Addressing crowds in St Peter’s Square, the pope reflected on the lives of Priscilla and Aquila, a first-century married couple who accompanied St. Paul in his ministry and were among the Jews expelled from Rome by Claudius Caesar.

The world has “seen so many brutalities done against the Jewish people, and we were convinced that this was over,” the pope said, according to Catholic News Service. “But today, the habit of persecuting Jews is beginning to be reborn. Brothers and sisters: This is neither human nor Christian; the Jews are our brothers and sisters, and must not be persecuted! Understood?”

Pope Francis’ condemnation of anti-Semitic hatred against Jews follows an escalation of  anti-Semitic violence and vandalism in Europe and the United States.

It was reported last week that 89-year-old Italian Holocaust survivor Liliana Segre was given police protection after receiving daily threats from far-right extremists on social media.

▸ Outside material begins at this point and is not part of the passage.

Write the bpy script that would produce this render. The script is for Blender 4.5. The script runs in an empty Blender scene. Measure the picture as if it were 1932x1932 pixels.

Segre last month called for the establishment of a formal commission to investigate hate and anti-Semitism in Italy. Italian far-right and nationalist parties abstained on the vote, but the commission was still approved with the support of other parties.

On Sunday, in Denmark and Sweden, neo-Nazi groups placed yellow Stars of David inscribed with the German word “Jude” (“Jew”) on Jewish gravestones, homes and businesses, The Times of Israel reported.

In the United States, 2018 Hate Crime Statistics released on Tuesday by the FBI revealed that of the 1,617 victims of anti-religious hate crimes reported in the country, some “56.9 percent were victims of crimes motivated by offenders’ anti-Jewish bias.”